Nazim Híkmet
Ehrenburg
já é um homem maduro, mas continua sendo um grande agitador do que
há de mais verdadeiro e vivo da cultura soviética. Muitas vezes
visitei meu já bom amigo em seu apartamento da rua Gorki, constelado
de quadros e litografias de Picasso ou em sua dacha perto de
Moscou. Ehrenburg tem paixão pelas plantas e está quase sempre em
seu jardim, arrancando ervas daninhas e conclusões de tudo quanto
cresce ao seu redor.
Mais
tarde fiz grande amizade com o poeta Kirsanov, que traduziu
admiravel-mente para o russo a minha poesia. Kirsanov é, como todos
os soviéticos, um patriota ardente. Sua poesia tem lampejos
fulminantes e uma sonoridade que lhe dá a bela língua russa lançada
ao ar por sua pena em explosões e torrentes.
Continuamente
eu visitava, em Moscou ou no campo, outro grande poeta, o turco Nazim
Híkmet, legendário escritor preso durante 18 anos pelos estranhos
governos de seu país.
Nazim,
acusado de querer sublevar a marinha turca, foi condenado a todas as
penas do inferno. O julgamento teve lugar num navio de guerra.
Contaram-me como o fizeram andar até à exaustão pela ponte do
navio, metendo-o depois no lugar das latrinas, onde os excrementos se
acumulavam até meio metro acima do chão. Este meu irmão poeta
sentiu-se desfalecer. A pestilência o fazia cambalear. Pensou então:
os verdugos estão me observando de algum ponto, querem me ver cair,
querem ver a minha desgraça. Com altivez suas forças ressurgiram.
Começou a cantar, primeiro em voz baixa, depois em voz mais alta,
com toda sua força no final. Cantou todas as canções, todos os
versos de amor de que se lembrava, seus próprios poemas, as romanças
dos camponeses, os hinos de luta de seu povo. Cantou tudo o que
sabia. Assim triunfou sobre a imundície e sobre o martírio. Quando
me contava estas coisas, eu lhe disse:
– Meu
irmão, cantaste por todos nós. Já não precisamos ter dúvida nem
pensar no que faremos. Já sabemos todos quando devemos começar a
cantar.
Contava-me
também os sofrimentos de seu povo. Os camponeses são brutalmente
perseguidos pelos senhores feudais da Turquia. Nazim via-os chegar à
prisão, via-os trocar por tabaco o pedaço de pão que lhes davam
como ração única. Começavam a olhar o pasto do pátio
distraidamente. Depois com atenção, quase com gula. Um belo dia
levavam uns tufos de relva à boca. Mais tarde arrancavam-na em
feixes que devoravam precipitadamente. Por fim comiam o pasto de
quatro, como os cavalos.
Antidogmático
fervoroso, Nazim viveu longos anos exilado na URSS. Seu amor por essa
terra que o acolheu encontra-se nessa frase sua: “Creio no futuro
da poesia. Creio porque vivo no país onde a poesia constitui a
exigência mais indispensável da alma”. Nessas palavras vibram
muitos segredos que de longe não se consegue ver. O homem soviético,
com as portas abertas a todas as bibliotecas, a todas as aulas, a
todos os teatros, está no centro da preocupação dos escritores.

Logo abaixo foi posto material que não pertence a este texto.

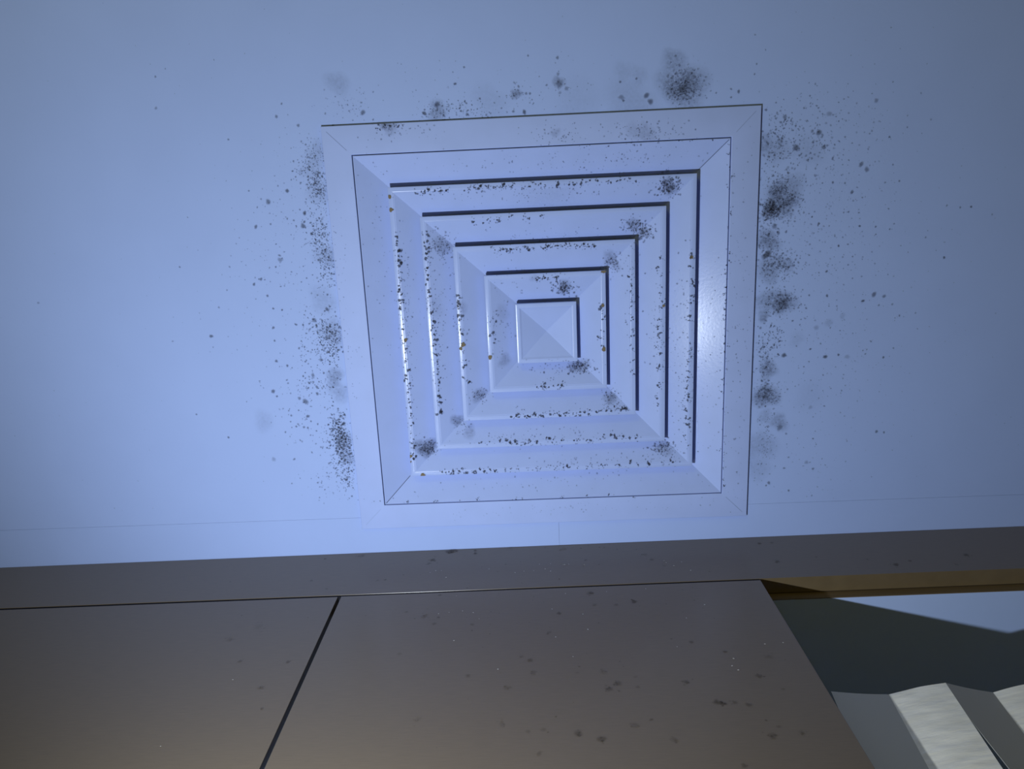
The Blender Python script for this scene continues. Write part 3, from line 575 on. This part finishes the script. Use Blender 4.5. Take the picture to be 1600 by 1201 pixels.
# ------------------------------------------------------------------ silver pleated screen in the open bay
ZB = -0.7498
LEAN = 0.118
screen = thing('folding_screen', 'silver pleated foil screen standing in the open bay beside the wardrobe door', 'screen', (0, 0.284, H + ZB), -0.00715)
folds = [(0.2515, 0.0215, -0.282), (0.2992, 0.0168, -0.2952), (0.3495, 0.0055, -0.2965), (0.3925, 0.0160, -0.2985), (0.444, 0.0065, -0.2965),
         (0.488, 0.016, -0.298), (0.540, 0.0065, -0.2965), (0.584, 0.016, -0.298), (0.635, 0.0065, -0.2965)]
def strip(k):
    (xa, ya, za), (xb, yb, zb) = folds[k], folds[k + 1]
    bm = bmesh.new()
    nx, nz = 14, 60
    rng = random.Random(40 + k)
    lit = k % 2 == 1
    grid = {}
    for side in (0, 1):
        for i in range(nx + 1):
            s = i / nx
            hgt = za + (zb - za) * s - ZB
            for j in range(nz + 1):
                t = j / nz                                  # 0 at the top edge
                # the strips draw apart a little towards the bottom
                x0 = xa + (0.0 if lit else 0.011) * max(0.0, min(1.0, (t - 0.10) / 0.3)) * (1 if k == 2 or k == 4 else 0.15)
                x = x0 + (xb - x0) * s - LEAN * t * hgt
                y = ya + (yb - ya) * s + side * 0.0006
                bow = math.sin(math.pi * s)
                y += (-0.0012 if lit else 0.0008) * bow
                if lit and 0 < i < nx:
                    y += 0.0005 * math.sin(t * 95 + 1.7 * math.sin(s * 5 + k)) * bow * (1 - s)
                grid[side, i, j] = bm.verts.new((x, y, hgt * (1 - t)))
    for i in range(nx):
        for j in range(nz):
            for side in (0, 1):
                q = [grid[side, i, j], grid[side, i, j + 1], grid[side, i + 1, j + 1], grid[side, i + 1, j]]
                bm.faces.new(q if side == 0 else q[::-1])
    rim = [(i, 0) for i in range(nx)] + [(nx, j) for j in range(nz)] + [(i, nz) for i in range(nx, 0, -1)] + [(0, j) for j in range(nz, 0, -1)]
    for a, b in zip(rim, rim[1:] + rim[:1]):
        bm.faces.new((grid[(0,) + a], grid[(0,) + b], grid[(1,) + b], grid[(1,) + a]))
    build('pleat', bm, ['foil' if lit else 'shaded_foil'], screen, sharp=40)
for k in range(len(folds) - 1):
    strip(k)
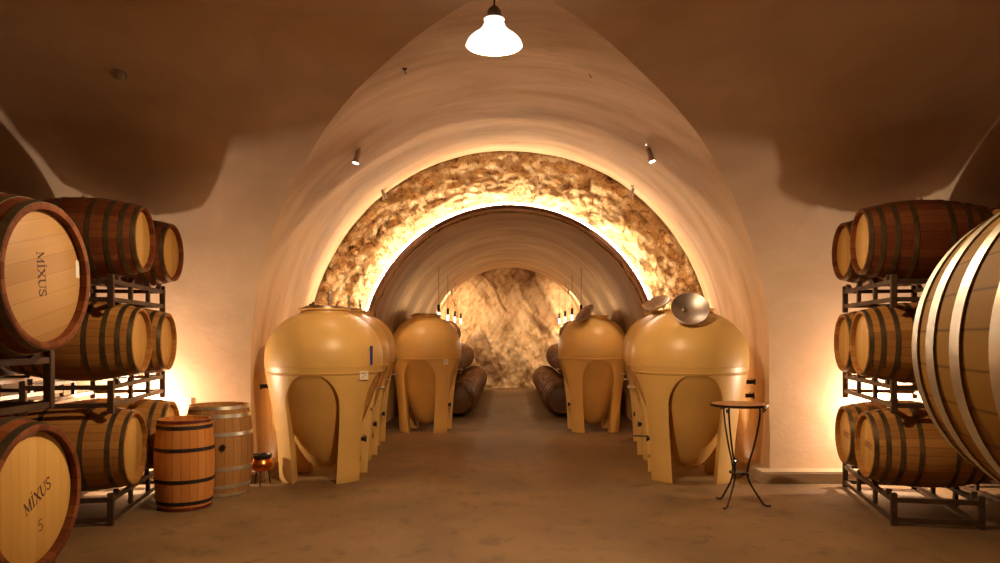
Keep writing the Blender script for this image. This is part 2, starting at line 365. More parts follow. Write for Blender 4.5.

Não se pode ignorar isso ao discutir sobre o destino da ação
literária. Por um lado, as novas formas, a renovação necessária
de tudo quanto existe, deve transpor e romper os moldes literários.
Por outro lado, como não acompanhar os passos de uma profunda e
ampla revolução? Como afastar dos temas centrais as vitórias,
conflitos, problemas humanos, fecundidade, movimento, germinação de
um imenso povo que se confronta com uma mudança total de regime
político, econômico e social? Como não solidarizar-se com esse
povo atacado por ferozes invasores, cercado por implacáveis
colonialistas, obscurantistas de todos os climas e aspectos? Poderiam
a literatura e as artes tomar uma atitude de aérea independência
junto de acontecimentos tão essenciais?